O RN poderá ter entre 260 e 295 lugares, aparecendo depois a Nova Frente Popular, que alcança entre 155 e 175 assentos. O campo presidencial oscila entre os 85 e os 105 mandatos, enquanto a direita, concentrada nos Republicanos, deverá obter entre 30 a 40 lugares.
A extrema-direita tem vindo a alavancar a sua crescente popularidade com base no sentimento de insegurança dos franceses. As forças políticas estão profundamente polarizadas e poderá ser difícil encontrar qualquer forma de cooperação parlamentar. Os liberais do partido presidencial no poder parecem estar a apaziguar o tom do debate político.
“Também me propus a este objetivo. Que consigamos ter uma democracia, uma Assembleia Nacional – que seja talvez mais viva, menos brutal. Será bom, penso eu, para o debate público e para os franceses”, salientou Gabriel Attal, primeiro-ministro francês.
As perspectivas de instabilidade, de angústia social e de motins estão a motivar os franceses a irem votar. De acordo com as sondagens, a afluência às urnas será maior do que no passado.
“Ele ou ela [o candidato a primeiro-ministro] será aquele que permitirá a união de toda a esquerda e dos ambientalistas. Porque precisamos, primeiro, de reunir esta maioria e, depois, de reunir os franceses”, destaca Olivier Faure, da Nova Frente Popular.
O presidente francês Emmanuel Macron, liberal, terá de liderar o país em coabitação com um primeiro-ministro de extrema-direita ou com alguém do centro-esquerda.

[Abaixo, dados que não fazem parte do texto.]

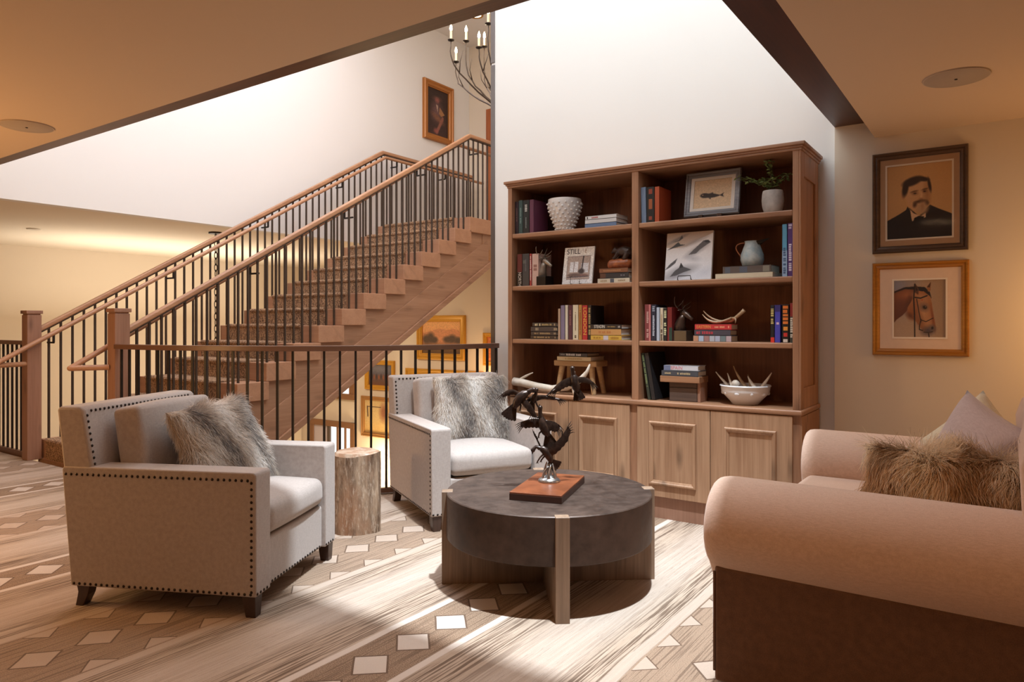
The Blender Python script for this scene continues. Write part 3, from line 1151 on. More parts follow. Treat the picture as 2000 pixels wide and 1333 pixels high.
# welt of the near panel's front edge
MB().tube([(0.012, 0.004, 0.05), (0.012, 0.004, 0.385)], 0.005, 6).build('welt', MT['suede'], sofa, smooth=180)
MB().box(0.02, SL, 0.2, SW - 0.2, 0.03, 0.34).build('seat_frame', sf, sofa, bevel=0.015, seg=3, smooth=40)
MB().rbox((0.42, SW / 2, 0.412), (0.82, SW - 0.475, 0.15), 0.045, (0.01, 0.0, 0.012)).build('seat_cushion', sf, sofa, smooth=180, merge=True)
back_p = [(SL - 0.20, 0.06), (SL - 0.225, 0.60), (SL - 0.235, 0.82), (SL - 0.21, 0.90), (SL - 0.14, 0.935), (SL - 0.05, 0.92), (SL + 0.02, 0.86), (SL + 0.02, 0.06)]
MB().prism(back_p, 0.06, SW - 0.06, 'XZ').build('sofa_back', sf, sofa, bevel=0.02, seg=3, smooth=50)
for x, y in ((0.07, 0.07), (0.07, SW - 0.07), (SL - 0.07, 0.07), (SL - 0.07, SW - 0.07)):
    MB().box(x - 0.03, x + 0.03, y - 0.03, y + 0.03, 0, 0.03).build('leg', MT['leg'], sofa)

fur_pillow('long brown and cream fur pillow lying on the sofa', TR(-0.080, 2.79, 0.628) @ RZ(8) @ RX(-22) @ RY(2), 0.68, 0.33, 0.24, 38000, 0.075, brown_fur, plain((120, 92, 66), 0.9), seed=5, rad=0.0006, lay=0.9, droop=1.6)
pm = pillow_mesh(0.40, 0.40, 0.14, pinch=0.06)
o = pm.build('throw_pillow', MT['mauve'], None, smooth=180, merge=True)
o.matrix_world = TR(-0.115, 3.15, 0.722) @ RZ(-52) @ RX(-18) @ RY(18)
tag(o, 'plain mauve throw pillow behind the brown fur pillow on the sofa', 'pillow')
pm = pillow_mesh(0.34, 0.34, 0.12, pinch=0.05)
o = pm.build('throw_pillow', MT['cream_fab'], None, smooth=180, merge=True)
o.matrix_world = TR(-0.110, 3.42, 0.715) @ RZ(-30) @ RX(-12) @ RY(45)
tag(o, 'cream throw pillow with a dark tuft, rearmost of the sofa pillows', 'pillow')
tf = MB()
for k in range(40):
    a = rng.uniform(0, 6.28)
    q = rng.uniform(0.002, 0.022)
    p0 = Vector((math.cos(a) * q * 1.5 - 0.075, -0.034, math.sin(a) * q + 0.075))
    tf.tube([p0, p0 + Vector((math.cos(a) * 0.012, -0.012, math.sin(a) * 0.012)), p0 + Vector((math.cos(a) * 0.02, -0.016, math.sin(a) * 0.02 - 0.01))], [0.002, 0.0016, 0.0006], 4)
tf.build('dark_tuft', plain((72, 52, 40), 0.8), o, kind='stuff')

# ================================================================ COFFEE TABLE
tb = thing('coffee_table', 'round dark metal-clad coffee table on crossed oak panels', 'table', (-1.800, 2.890, 0), R(38.5))
k = NT('aged_bronze')
co = k.coords()
n1 = k.noise(co, 3.5, 6, 0.65)
n2 = k.noise(co, 22.0, 4, 0.6)
fmix = k.m('ADD', k.m('MULTIPLY', n1, 0.7), k.m('MULTIPLY', n2, 0.3))
colr = k.mix(k.step(fmix, 0.35, 0.68), lin((54, 42, 36)), lin((96, 77, 66)))
tabm = k.surf(colr, k.step(n2, -0.6, 1.6), 0.35, k.bump(n2, 0.05, 0.002))
pan = wood('weathered_oak', (160, 132, 108), (110, 88, 70), 'Z', 0.6, 0.15, 1.6)
RT = 0.485
MB().lathe([(RT - 0.004, 0.223), (RT, 0.227), (RT, 0.426), (RT - 0.004, 0.430)], 96).build('drum', tabm, tb, smooth=30)
for ang in (0, 90):
    mb = MB()
    M_ = RZ(ang)
    for s in (-1, 1):
        x0, x1 = sorted((s * 0.506, s * (RT - 0.03)))
        mb.box(x0, x1, -0.029, 0.029, 0.0, 0.432, M_)
    hl = 0.46
    if ang == 0:
        mb.box(-hl, hl, -0.0285, 0.0285, 0.0, 0.222, M_)
    else:
        mb.box(-hl, -0.03, -0.0285, 0.0285, 0.0, 0.222, M_).box(0.03, hl, -0.0285, 0.0285, 0.0, 0.222, M_)
    mb.build('leg_panel', pan, tb, bevel=0.0015, seg=1)

# ================================================================ TREE STUMP TABLE
st = thing('tree_stump_table', 'petrified wood stump side table between the two armchairs', 'side table', (-3.175, 2.950, 0))
k = NT('petrified_bark')
co = k.coords((16, 16, 3.2))
v1 = k.noise(co, 1.0, 6, 0.7)
v2 = k.noise(k.coords((5, 5, 2)), 1.0, 4)
v3 = k.noise(k.coords((60, 60, 18)), 1.0, 4, 0.7)
c_ = k.mix(k.step(v1, 0.36, 0.66), lin((84, 60, 44)), lin((184, 158, 132)))
c_ = k.mix(k.m('MULTIPLY', k.step(v2, 0.5, 0.7), 0.6), c_, lin((166, 110, 72)))
c_ = k.mix(k.m('MULTIPLY', k.step(v3, 0.52, 0.66), 0.5), c_, lin((214, 196, 176)))
bark = k.surf(c_, 0.6, 0, k.bump(k.m('ADD', v1, k.m('MULTIPLY', v3, 0.4)), 0.6, 0.012))
mb = MB()
seg, rows = 72, 22
vs, fs = [], []


def stump_r(a, z):
    r = 0.132 + 0.006 * math.sin(3 * a + 0.6) + 0.004 * math.sin(7 * a + z * 5)
    return r * (1.05 - 0.05 * z / 0.46) + 0.006 * (mnoise.noise((math.cos(a) * 5, math.sin(a) * 5, z * 3)))


for j in range(rows + 1):
    z = 0.455 * j / rows
    for i in range(seg):
        a = 2 * math.pi * i / seg
        r = stump_r(a, z)
        vs.append((r * math.cos(a), r * math.sin(a), z + (0.008 * math.sin(2 * a + 1) if j == rows else 0)))
for j in range(rows):
    for i in range(seg):
        q = (i + 1) % seg
        fs.append((j * seg + i, j * seg + q, (j + 1) * seg + q, (j + 1) * seg + i))
mb.add(vs, fs).build('bark', bark, st, smooth=60)
k = NT('petrified_top')
co = k.coords()
ln_ = k.n('VectorMath', {0: co}, operation='LENGTH')
w_ = k.noise(co, 9.0, 5, 0.7)
rings = k.m('SINE', k.m('ADD', k.m('MULTIPLY', k.n('SeparateXYZ', {0: co}).outputs[0], 60), k.m('MULTIPLY', w_, 22)))
topm = k.surf(k.mix(k.step(rings, -0.6, 0.9), lin((184, 148, 122)), lin((206, 182, 160))), 0.3, 0, k.bump(w_, 0.1, 0.003))
tp = MB()
vs, fs = [], []
for i in range(seg):
    a = 2 * math.pi * i / seg
    r = stump_r(a, 0.455) * 0.97
    vs.append((r * math.cos(a), r * math.sin(a), 0.452 + 0.008 * math.sin(2 * a + 1)))
    vs.append((r * 0.94 * math.cos(a), r * 0.94 * math.sin(a), 0.466))
for i in range(seg):
    q = (i + 1) % seg
    fs.append((2 * i, 2 * q, 2 * q + 1, 2 * i + 1))
fs.append(tuple(2 * i + 1 for i in range(seg)))
tp.add(vs, fs).build('polished_top', topm, st, smooth=40)
def frame_profile(w, h, prof):
    """mitred frame; prof = list of (inset, depth towards the viewer) from the outer edge inwards"""
    mb = MB()
    vs, fs = [], []
    n = len(prof)
    for ins, dp in prof:
        a, b = w / 2 - ins, h / 2 - ins
        vs += [(-a, -dp, -b), (a, -dp, -b), (a, -dp, b), (-a, -dp, b)]
    for i in range(n - 1):
        for q in range(4):
            q2 = (q + 1) % 4
            fs.append((i * 4 + q, i * 4 + q2, (i + 1) * 4 + q2, (i + 1) * 4 + q))
    return mb.add(vs, fs)


# ================================================================ BOOKCASE
BX0, BX1, BY = -2.960, -0.953, 4.200
BB = 4.640          # back of the shelves
bc = thing('bookcase', 'tall oak bookcase with open shelves above panelled cupboard doors', 'bookcase', (0, 0, 0))
oak, oakx = MT['case'], MT['case_x']
SH = [1.865, 1.490, 1.112]
CT = 0.735
MIDX = (-1.987, -1.941)
MB().box(BX0, BX0 + 0.034, BY, BB, CT, 2.205).build('side_panel', oak, bc, bevel=0.002)
# right side with a recessed panel
rs_ = MB().box(BX1 - 0.046, BX1 - 0.012, BY, BB, CT, 2.205)
rs_.box(BX1 - 0.012, BX1, BY, BY + 0.075, CT, 2.205).box(BX1 - 0.012, BX1, BB - 0.075, BB, CT, 2.205).box(BX1 - 0.012, BX1, BY + 0.075, BB - 0.075, CT, CT + 0.12).box(BX1 - 0.012, BX1, BY + 0.075, BB - 0.075, 2.06, 2.205)
rs_.build('side_panel', oak, bc, bevel=0.003)
MB().box(MIDX[0], MIDX[1], BY, BB, CT, 2.205).build('divider', oak, bc, bevel=0.002)
for xa, xb in ((BX0 + 0.034, MIDX[0]), (MIDX[1], BX1 - 0.046)):
    MB().box(xa, xb, BB - 0.012, BB + 0.01, CT, 2.205).build('back_panel', MT['case_back'], bc)
    for z in SH:
        MB().box(xa, xb, BY + 0.004, BB - 0.012, z - 0.032, z).build('shelf', oakx, bc, bevel=0.006, seg=2)
crown = MB()
for o_, z0, z1 in ((0.006, 2.195, 2.212), (0.014, 2.210, 2.224), (0.024, 2.222, 2.242)):
    crown.box(BX0 - o_, BX1 + o_, BY - o_, BB + 0.012, z0, z1)
crown.build('crown_moulding', oakx, bc, bevel=0.004)
MB().box(BX0 - 0.012, BX1 + 0.012, BY - 0.030, BB + 0.012, CT - 0.030, CT).build('counter', oakx, bc, bevel=0.010, seg=3)
MB().box(BX0, BX1, BY - 0.006, BB + 0.01, 0.135, CT - 0.030).build('cupboard_body', oak, bc)
MB().box(BX0 + 0.004, BX1 - 0.004, BY + 0.004, BB, 0.0, 0.136).build('plinth', MT['post'], bc)
MB().box(BX1, BX1 + 0.006, BY - 0.004, BB, 0.136, CT - 0.035).build('end_panel', oak, bc)
for xa, xb in ((-2.925, -2.447), (-2.443, -1.992), (-1.940, -1.467), (-1.463, -0.995)):
    d = MB().box(xa, xb, BY - 0.022, BY - 0.006, 0.140, CT - 0.036).build('door', MT['door'], bc, bevel=0.0015)
    ia, ib, za, zb = xa + 0.085, xb - 0.085, 0.215, 0.610
    frame_profile(ib - ia, zb - za, [(0, -0.001), (0, 0.011), (0.005, 0.016), (0.012, 0.016), (0.018, 0.010), (0.026, 0.006), (0.028, -0.001)]).build('panel_moulding', MT['door'], d, M=TR((ia + ib) / 2, BY - 0.022, (za + zb) / 2))

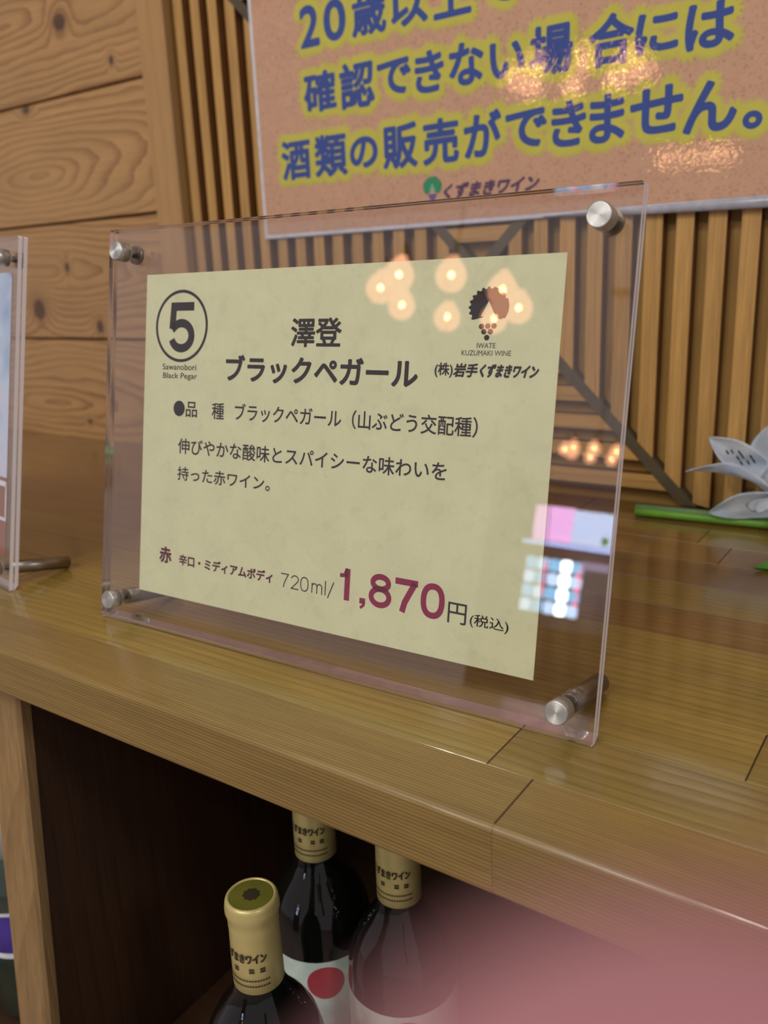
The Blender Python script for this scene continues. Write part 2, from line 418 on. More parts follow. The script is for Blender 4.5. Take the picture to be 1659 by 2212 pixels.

Impacto das eleições na U.E.
O potencial impacto das eleições parlamentares francesas na política orçamental do país e nos mercados europeus de dívida soberana, está a afligir o mercado financeiro, cujas preocupações se centram na possibilidade de políticas orçamentais insustentáveis e de uma postura menos cooperante em relação à União Europeia (UE). Tanto os partidos de extrema-direita como os de extrema-esquerda defendem políticas orçamentais expansionistas e manifestam uma oposição significativa à integração na UE.
As propostas políticas do RN indicam um aumento significativo das despesas públicas em comparação com a atual administração. As principais medidas incluem a indexação das pensões à inflação (27,4 mil milhões de euros), a redução da idade da reforma de 64 para 62 anos (22 mil milhões de euros) e a redução do IVA sobre a energia de 20% para 5,5% (11,3 mil milhões de euros).
No entanto, Sonia Renoult, estratega de taxas do banco holandês ABN AMRO, sublinhou que: “Algumas medidas serão difíceis de implementar devido a restrições constitucionais”, sublinhou Renoult. Além disso, a proposta de redução do IVA sobre a energia entra em conflito com a legislação da UE, que exige uma taxa mínima de 15%.
O RN também pretende reduzir a sua contribuição para o orçamento da UE em 2 mil milhões de euros, uma medida que não deverá ser bem sucedida, mas que poderá causar fricções políticas com a UE. De acordo com as atuais propostas, um governo liderado pelo RN resultaria em défices persistentes superiores a 6% nos próximos anos.
Se um governo liderado pelo NFP chegar ao poder, poderá conduzir a um défice próximo dos 8%, alertou Renoult. “O efeito líquido continuaria a colocar a dívida pública numa trajetória insustentável”, acrescentou o analista.
Na pior das hipóteses, os mercados financeiros, juntamente com a pressão das autoridades europeias, poderiam acelerar o ajuste de contas fiscal da França, segundo o ABN Amro.
Desde o anúncio das eleições antecipadas, as obrigações francesas registaram um desempenho significativamente inferior e o banco holandês prevê que o spread OAT-Bund se mantenha elevado até que haja clareza quanto ao resultado das eleições e às políticas subsequentes.
O fraco desempenho das obrigações francesas levou a que o rendimento das obrigações a 10 anos fosse negociado acima do seu homólogo belga e se alinhasse, ou excedesse ligeiramente, o dos países periféricos, como Portugal, que têm notações de crédito mais baixas.